How do you calculate the reachable workspace of a manipulator?
Robotic arms or manipulators have finite workspaces or regions that the
end effector can reach. This workspace size mostly depends on the length of the adjacent links between each joint – for example, a robot with a 2m link can reach 2m, but this isn’t the whole picture. The amount of space that the manipulator can reach within its range of maximum extension is dependent on the following:
- The number of joints
- Each joint – rotate or translate
- The number of joints
- The range of motion of each joint
- The lift capacity of each joint
Take the 5- and 7-function versions of the
Reach Bravo – the Bravo 7 can maintain the orientation of the end effector while the other joints move, but the Bravo 5 is unable to do this due to the lower number of joints.
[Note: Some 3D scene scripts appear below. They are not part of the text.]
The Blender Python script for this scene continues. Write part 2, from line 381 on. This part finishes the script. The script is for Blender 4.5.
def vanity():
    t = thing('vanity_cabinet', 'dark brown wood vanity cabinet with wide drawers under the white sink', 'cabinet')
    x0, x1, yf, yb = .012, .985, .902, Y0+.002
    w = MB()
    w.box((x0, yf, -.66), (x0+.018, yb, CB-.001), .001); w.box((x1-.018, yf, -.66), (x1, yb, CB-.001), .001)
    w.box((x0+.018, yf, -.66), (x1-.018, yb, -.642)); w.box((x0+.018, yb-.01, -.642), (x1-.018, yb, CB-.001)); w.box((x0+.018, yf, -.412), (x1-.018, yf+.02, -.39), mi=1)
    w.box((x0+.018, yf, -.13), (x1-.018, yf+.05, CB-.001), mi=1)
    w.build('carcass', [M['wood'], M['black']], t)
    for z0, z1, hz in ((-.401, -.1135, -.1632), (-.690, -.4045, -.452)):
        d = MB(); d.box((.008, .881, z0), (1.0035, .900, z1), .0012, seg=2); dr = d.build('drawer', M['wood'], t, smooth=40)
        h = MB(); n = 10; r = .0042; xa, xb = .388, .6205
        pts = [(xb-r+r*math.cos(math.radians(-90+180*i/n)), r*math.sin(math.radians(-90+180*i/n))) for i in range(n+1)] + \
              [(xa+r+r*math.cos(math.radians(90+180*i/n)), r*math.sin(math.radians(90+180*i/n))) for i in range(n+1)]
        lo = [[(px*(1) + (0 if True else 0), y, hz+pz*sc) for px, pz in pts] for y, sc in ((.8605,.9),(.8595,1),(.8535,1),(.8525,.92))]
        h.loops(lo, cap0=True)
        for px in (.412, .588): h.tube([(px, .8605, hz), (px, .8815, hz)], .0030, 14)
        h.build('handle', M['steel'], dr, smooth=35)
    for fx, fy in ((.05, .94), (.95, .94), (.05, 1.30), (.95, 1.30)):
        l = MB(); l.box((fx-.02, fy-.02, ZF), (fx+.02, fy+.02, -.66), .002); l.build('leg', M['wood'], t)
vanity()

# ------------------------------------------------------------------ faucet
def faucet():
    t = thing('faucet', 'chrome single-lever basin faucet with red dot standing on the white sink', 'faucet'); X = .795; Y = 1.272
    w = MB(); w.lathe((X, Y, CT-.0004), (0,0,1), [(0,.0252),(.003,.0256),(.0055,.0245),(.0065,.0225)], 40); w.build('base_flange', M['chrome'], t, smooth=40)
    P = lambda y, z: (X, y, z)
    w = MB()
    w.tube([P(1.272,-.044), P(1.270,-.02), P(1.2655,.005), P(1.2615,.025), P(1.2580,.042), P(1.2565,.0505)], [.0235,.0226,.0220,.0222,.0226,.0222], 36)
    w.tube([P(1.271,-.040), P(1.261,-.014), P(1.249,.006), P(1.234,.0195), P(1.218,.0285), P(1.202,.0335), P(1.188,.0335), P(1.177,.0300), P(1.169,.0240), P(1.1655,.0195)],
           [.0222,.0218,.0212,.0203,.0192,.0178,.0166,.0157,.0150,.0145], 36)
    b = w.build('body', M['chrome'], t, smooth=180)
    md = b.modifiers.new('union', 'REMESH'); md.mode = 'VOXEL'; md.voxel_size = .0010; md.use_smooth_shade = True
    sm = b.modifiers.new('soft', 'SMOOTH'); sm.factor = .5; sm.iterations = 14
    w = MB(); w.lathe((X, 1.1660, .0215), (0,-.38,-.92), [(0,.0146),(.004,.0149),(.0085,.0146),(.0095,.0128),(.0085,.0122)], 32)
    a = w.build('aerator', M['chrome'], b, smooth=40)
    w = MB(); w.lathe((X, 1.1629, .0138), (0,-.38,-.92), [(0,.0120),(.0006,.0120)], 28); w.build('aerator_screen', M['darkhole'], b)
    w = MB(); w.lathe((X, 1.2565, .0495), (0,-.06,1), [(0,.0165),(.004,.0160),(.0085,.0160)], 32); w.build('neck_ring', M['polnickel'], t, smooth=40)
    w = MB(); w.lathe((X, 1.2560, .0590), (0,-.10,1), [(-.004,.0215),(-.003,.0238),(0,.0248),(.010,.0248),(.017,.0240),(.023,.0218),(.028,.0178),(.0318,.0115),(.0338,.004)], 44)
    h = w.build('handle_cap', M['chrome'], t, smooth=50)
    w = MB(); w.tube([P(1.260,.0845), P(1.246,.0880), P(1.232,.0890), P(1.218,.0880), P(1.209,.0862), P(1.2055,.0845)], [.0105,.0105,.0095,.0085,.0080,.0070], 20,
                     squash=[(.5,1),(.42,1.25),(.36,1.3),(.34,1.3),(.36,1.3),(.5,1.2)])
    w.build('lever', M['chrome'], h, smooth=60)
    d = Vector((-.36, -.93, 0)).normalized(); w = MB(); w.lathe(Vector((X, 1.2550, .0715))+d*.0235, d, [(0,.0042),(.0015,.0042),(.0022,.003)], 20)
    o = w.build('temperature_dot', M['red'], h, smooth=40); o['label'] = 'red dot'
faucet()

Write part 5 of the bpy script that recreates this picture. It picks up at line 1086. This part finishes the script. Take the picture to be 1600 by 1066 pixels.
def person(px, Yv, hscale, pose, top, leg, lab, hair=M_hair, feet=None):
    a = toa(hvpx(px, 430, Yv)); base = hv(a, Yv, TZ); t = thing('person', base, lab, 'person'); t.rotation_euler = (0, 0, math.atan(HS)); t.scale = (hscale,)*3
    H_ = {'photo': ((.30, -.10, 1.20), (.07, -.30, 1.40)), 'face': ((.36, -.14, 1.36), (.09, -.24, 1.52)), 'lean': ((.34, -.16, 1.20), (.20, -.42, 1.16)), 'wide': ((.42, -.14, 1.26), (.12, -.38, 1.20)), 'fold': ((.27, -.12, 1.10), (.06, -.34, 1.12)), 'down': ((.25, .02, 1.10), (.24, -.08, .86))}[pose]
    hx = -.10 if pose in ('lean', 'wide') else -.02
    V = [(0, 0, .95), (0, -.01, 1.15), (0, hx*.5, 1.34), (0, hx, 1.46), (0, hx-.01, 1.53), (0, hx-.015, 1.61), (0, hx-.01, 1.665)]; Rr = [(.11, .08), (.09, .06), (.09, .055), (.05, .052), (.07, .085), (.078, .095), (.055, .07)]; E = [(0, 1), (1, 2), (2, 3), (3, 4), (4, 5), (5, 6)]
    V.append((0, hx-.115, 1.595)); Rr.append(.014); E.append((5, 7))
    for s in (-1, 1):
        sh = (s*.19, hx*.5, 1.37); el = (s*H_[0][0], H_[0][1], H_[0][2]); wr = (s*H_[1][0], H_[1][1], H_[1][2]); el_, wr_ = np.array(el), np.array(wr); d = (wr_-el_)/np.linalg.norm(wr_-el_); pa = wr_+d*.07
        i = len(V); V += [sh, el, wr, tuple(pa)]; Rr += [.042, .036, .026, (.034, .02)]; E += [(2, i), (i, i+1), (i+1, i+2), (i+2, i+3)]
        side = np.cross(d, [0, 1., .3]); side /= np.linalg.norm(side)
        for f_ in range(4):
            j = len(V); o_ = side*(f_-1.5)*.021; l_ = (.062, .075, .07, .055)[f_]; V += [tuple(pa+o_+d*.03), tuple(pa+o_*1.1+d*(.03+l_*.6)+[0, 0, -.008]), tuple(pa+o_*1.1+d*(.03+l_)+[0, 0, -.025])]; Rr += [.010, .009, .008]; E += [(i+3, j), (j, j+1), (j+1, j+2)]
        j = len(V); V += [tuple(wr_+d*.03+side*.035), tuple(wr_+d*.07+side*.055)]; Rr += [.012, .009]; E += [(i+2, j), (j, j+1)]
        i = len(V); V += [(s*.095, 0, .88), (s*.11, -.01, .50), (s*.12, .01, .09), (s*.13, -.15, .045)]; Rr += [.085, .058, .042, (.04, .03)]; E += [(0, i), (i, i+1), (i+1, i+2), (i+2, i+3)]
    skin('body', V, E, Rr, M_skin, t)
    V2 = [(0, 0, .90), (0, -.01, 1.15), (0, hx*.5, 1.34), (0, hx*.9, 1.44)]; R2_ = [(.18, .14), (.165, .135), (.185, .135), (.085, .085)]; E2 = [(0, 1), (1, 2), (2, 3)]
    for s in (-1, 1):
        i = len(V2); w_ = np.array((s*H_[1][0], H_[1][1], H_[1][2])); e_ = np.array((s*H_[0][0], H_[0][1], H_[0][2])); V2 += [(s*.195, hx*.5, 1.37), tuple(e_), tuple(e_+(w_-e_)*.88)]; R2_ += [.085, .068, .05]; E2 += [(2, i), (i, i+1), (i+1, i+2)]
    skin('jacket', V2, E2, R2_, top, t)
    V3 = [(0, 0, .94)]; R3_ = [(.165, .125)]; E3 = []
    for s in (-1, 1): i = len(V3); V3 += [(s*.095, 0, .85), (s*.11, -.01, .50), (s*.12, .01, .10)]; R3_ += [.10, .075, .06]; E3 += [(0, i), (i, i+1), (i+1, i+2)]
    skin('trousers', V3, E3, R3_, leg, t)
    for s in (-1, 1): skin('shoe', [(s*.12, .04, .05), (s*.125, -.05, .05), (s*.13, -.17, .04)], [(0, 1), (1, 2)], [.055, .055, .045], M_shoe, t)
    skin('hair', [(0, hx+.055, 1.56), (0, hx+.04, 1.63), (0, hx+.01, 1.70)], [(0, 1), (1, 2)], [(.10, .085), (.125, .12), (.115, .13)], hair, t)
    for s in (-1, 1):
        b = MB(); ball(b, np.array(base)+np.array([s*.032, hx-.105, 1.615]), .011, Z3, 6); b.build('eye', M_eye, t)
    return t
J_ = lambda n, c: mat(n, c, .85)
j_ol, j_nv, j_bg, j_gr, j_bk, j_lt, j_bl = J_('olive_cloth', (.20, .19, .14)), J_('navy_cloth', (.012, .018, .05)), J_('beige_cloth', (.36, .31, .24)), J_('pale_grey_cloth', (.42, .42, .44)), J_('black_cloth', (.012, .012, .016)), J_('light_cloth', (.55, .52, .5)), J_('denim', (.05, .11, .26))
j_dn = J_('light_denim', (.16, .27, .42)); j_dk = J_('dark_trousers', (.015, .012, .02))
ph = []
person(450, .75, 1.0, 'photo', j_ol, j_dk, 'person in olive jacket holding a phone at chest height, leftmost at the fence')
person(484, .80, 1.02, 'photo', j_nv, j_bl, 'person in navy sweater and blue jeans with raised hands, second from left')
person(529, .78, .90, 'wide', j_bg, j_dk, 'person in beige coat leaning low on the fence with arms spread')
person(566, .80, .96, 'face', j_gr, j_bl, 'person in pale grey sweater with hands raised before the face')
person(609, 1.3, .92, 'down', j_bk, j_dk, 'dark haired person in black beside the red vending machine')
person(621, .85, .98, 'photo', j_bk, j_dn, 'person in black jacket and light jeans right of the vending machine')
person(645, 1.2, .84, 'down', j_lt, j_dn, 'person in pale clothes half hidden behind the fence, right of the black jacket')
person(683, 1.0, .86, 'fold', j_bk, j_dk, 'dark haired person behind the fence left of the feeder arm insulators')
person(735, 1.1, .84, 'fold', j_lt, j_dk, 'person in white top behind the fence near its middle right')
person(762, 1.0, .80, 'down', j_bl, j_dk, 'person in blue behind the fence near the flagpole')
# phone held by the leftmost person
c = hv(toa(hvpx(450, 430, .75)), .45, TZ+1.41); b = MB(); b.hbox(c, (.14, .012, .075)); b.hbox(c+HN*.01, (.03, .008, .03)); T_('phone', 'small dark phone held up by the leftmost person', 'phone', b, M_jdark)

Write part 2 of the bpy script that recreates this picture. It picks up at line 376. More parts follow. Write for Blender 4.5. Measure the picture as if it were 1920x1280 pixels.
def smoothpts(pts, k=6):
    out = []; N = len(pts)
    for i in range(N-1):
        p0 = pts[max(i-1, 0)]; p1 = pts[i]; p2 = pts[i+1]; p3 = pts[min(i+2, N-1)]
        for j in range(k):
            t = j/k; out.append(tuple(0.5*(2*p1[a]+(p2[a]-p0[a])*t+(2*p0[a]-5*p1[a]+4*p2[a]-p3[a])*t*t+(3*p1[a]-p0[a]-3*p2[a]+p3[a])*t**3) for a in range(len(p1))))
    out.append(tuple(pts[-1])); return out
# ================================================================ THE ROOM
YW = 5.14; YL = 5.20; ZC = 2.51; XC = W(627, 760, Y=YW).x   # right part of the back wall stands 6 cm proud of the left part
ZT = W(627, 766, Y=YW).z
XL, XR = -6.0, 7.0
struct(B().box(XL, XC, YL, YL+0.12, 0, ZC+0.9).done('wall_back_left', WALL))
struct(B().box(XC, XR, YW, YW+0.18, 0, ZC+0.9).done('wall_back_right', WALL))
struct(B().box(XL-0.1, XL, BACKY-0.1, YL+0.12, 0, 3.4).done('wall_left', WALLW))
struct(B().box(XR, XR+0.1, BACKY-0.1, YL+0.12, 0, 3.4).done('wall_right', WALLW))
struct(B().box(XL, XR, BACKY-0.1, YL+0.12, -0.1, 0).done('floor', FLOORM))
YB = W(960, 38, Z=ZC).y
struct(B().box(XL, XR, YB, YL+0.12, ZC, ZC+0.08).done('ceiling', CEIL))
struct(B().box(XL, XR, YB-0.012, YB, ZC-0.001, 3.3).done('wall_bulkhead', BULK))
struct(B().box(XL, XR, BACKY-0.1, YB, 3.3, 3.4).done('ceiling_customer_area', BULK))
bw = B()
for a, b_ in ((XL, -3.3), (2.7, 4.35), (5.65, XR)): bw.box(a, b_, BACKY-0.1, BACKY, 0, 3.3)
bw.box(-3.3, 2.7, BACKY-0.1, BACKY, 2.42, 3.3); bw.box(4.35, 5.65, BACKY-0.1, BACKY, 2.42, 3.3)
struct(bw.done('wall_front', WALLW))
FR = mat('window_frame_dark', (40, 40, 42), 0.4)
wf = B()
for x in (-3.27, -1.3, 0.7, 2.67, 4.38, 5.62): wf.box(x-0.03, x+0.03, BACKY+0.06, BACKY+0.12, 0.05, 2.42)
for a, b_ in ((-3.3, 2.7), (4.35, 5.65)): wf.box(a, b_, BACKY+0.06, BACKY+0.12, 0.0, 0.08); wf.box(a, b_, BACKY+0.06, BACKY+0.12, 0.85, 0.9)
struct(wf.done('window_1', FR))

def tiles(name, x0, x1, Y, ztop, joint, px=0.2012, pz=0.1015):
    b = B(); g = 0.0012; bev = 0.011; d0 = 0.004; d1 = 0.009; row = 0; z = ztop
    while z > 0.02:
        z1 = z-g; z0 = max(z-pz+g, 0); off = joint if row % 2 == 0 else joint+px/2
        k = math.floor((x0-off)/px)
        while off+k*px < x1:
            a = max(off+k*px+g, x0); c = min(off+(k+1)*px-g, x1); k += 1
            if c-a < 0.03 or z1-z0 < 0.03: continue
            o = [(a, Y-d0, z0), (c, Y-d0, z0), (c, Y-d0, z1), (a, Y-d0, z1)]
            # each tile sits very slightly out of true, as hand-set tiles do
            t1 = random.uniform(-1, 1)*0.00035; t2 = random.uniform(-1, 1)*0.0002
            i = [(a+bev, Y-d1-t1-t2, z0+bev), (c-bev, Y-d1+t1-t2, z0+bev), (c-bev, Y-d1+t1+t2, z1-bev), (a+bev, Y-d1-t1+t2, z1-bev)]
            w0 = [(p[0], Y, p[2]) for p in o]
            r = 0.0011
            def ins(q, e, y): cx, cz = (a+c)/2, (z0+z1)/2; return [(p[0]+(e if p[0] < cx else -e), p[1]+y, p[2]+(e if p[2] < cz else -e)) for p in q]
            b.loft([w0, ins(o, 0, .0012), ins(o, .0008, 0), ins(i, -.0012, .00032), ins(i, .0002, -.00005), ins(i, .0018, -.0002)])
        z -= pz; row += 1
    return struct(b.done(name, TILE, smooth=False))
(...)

Similarly, a Bravo 7 can hold a tool/marker/welder and draw circles on a plane, whereas a Bravo 5 can trace a circle, but the end effector must tilt as the lower joints move.
Both the Bravo 5 and 7 have continuous rotation on the inline rotary joints, meaning that the Bravo can reach just as much behind it as in front of it, giving it a bigger workspace than a human arm.
The last factor affecting the manipulator’s workspace is more related to the weight of the object the manipulator is holding. Suppose it’s near or exceeding the maximum capacity of the manipulator. In that case, there will be some areas of the workspace where the manipulator can operate and others where it will not be able to apply enough force.